Task objective: Every record must be repeated exactly, with no omission.

Records supplied:
● ● ● ● ●

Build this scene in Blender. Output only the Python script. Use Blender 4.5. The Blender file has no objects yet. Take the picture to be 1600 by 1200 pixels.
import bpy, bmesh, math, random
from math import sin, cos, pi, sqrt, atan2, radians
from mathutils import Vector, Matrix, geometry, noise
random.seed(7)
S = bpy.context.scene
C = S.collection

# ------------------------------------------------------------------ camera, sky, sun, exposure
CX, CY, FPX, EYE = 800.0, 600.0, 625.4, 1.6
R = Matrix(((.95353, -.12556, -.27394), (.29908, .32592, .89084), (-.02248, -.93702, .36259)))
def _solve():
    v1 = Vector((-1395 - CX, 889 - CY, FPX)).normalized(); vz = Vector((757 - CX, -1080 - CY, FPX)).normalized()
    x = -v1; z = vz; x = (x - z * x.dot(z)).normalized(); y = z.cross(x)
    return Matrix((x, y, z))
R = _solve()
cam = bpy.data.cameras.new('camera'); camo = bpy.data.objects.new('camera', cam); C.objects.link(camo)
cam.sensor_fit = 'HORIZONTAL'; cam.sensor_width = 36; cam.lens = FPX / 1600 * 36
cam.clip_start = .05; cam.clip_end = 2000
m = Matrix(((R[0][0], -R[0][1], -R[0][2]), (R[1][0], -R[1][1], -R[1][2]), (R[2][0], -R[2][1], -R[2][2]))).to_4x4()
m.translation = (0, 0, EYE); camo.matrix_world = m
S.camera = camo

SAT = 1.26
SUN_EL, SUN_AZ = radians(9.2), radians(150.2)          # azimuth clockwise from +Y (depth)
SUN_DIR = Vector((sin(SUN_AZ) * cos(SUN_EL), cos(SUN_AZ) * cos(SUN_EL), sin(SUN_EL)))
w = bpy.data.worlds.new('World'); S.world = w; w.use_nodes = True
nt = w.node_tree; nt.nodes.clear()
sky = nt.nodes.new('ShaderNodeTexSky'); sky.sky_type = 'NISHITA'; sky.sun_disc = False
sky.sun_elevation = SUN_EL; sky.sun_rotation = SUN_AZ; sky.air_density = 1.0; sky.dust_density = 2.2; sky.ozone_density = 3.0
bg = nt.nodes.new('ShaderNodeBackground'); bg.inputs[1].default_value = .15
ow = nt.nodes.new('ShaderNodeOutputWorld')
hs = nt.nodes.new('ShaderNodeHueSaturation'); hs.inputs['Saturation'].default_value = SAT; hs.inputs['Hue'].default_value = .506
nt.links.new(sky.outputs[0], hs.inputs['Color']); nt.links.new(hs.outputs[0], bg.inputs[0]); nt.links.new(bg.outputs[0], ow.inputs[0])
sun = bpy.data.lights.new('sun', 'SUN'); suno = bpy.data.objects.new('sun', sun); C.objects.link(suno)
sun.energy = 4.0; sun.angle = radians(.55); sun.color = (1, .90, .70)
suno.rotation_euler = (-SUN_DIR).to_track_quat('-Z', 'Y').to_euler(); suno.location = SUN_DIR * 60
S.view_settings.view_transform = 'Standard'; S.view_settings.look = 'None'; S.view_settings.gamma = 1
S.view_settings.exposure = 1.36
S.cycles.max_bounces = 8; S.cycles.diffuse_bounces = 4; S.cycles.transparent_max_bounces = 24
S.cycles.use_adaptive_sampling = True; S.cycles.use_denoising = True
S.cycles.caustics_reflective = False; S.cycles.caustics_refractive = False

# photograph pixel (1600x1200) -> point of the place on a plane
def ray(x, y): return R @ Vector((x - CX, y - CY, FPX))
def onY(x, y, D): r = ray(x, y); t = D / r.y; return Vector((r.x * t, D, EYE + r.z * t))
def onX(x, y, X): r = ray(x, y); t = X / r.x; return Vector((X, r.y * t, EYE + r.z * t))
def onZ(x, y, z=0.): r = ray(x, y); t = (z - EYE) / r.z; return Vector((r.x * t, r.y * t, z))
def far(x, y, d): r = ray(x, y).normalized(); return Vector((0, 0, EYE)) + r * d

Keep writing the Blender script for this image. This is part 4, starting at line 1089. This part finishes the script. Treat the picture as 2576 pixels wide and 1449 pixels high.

● ● ● ● ●

Solution below:
Build this scene in Blender. Output only the Python script. Use Blender 4.5. The Blender file has no objects yet. Take the picture to be 1600 by 1200 pixels.
import bpy, bmesh, math, random
from math import sin, cos, pi, sqrt, atan2, radians
from mathutils import Vector, Matrix, geometry, noise
random.seed(7)
S = bpy.context.scene
C = S.collection

# ------------------------------------------------------------------ camera, sky, sun, exposure
CX, CY, FPX, EYE = 800.0, 600.0, 625.4, 1.6
R = Matrix(((.95353, -.12556, -.27394), (.29908, .32592, .89084), (-.02248, -.93702, .36259)))
def _solve():
    v1 = Vector((-1395 - CX, 889 - CY, FPX)).normalized(); vz = Vector((757 - CX, -1080 - CY, FPX)).normalized()
    x = -v1; z = vz; x = (x - z * x.dot(z)).normalized(); y = z.cross(x)
    return Matrix((x, y, z))
R = _solve()
cam = bpy.data.cameras.new('camera'); camo = bpy.data.objects.new('camera', cam); C.objects.link(camo)
cam.sensor_fit = 'HORIZONTAL'; cam.sensor_width = 36; cam.lens = FPX / 1600 * 36
cam.clip_start = .05; cam.clip_end = 2000
m = Matrix(((R[0][0], -R[0][1], -R[0][2]), (R[1][0], -R[1][1], -R[1][2]), (R[2][0], -R[2][1], -R[2][2]))).to_4x4()
m.translation = (0, 0, EYE); camo.matrix_world = m
S.camera = camo

SAT = 1.26
SUN_EL, SUN_AZ = radians(9.2), radians(150.2)          # azimuth clockwise from +Y (depth)
SUN_DIR = Vector((sin(SUN_AZ) * cos(SUN_EL), cos(SUN_AZ) * cos(SUN_EL), sin(SUN_EL)))
w = bpy.data.worlds.new('World'); S.world = w; w.use_nodes = True
nt = w.node_tree; nt.nodes.clear()
sky = nt.nodes.new('ShaderNodeTexSky'); sky.sky_type = 'NISHITA'; sky.sun_disc = False
sky.sun_elevation = SUN_EL; sky.sun_rotation = SUN_AZ; sky.air_density = 1.0; sky.dust_density = 2.2; sky.ozone_density = 3.0
bg = nt.nodes.new('ShaderNodeBackground'); bg.inputs[1].default_value = .15
ow = nt.nodes.new('ShaderNodeOutputWorld')
hs = nt.nodes.new('ShaderNodeHueSaturation'); hs.inputs['Saturation'].default_value = SAT; hs.inputs['Hue'].default_value = .506
nt.links.new(sky.outputs[0], hs.inputs['Color']); nt.links.new(hs.outputs[0], bg.inputs[0]); nt.links.new(bg.outputs[0], ow.inputs[0])
sun = bpy.data.lights.new('sun', 'SUN'); suno = bpy.data.objects.new('sun', sun); C.objects.link(suno)
sun.energy = 4.0; sun.angle = radians(.55); sun.color = (1, .90, .70)
suno.rotation_euler = (-SUN_DIR).to_track_quat('-Z', 'Y').to_euler(); suno.location = SUN_DIR * 60
S.view_settings.view_transform = 'Standard'; S.view_settings.look = 'None'; S.view_settings.gamma = 1
S.view_settings.exposure = 1.36
S.cycles.max_bounces = 8; S.cycles.diffuse_bounces = 4; S.cycles.transparent_max_bounces = 24
S.cycles.use_adaptive_sampling = True; S.cycles.use_denoising = True
S.cycles.caustics_reflective = False; S.cycles.caustics_refractive = False

# photograph pixel (1600x1200) -> point of the place on a plane
def ray(x, y): return R @ Vector((x - CX, y - CY, FPX))
def onY(x, y, D): r = ray(x, y); t = D / r.y; return Vector((r.x * t, D, EYE + r.z * t))
def onX(x, y, X): r = ray(x, y); t = X / r.x; return Vector((X, r.y * t, EYE + r.z * t))
def onZ(x, y, z=0.): r = ray(x, y); t = (z - EYE) / r.z; return Vector((r.x * t, r.y * t, z))
def far(x, y, d): r = ray(x, y).normalized(); return Vector((0, 0, EYE)) + r * d

Keep writing the Blender script for this image. This is part 4, starting at line 1089. This part finishes the script. Treat the picture as 2576 pixels wide and 1449 pixels high.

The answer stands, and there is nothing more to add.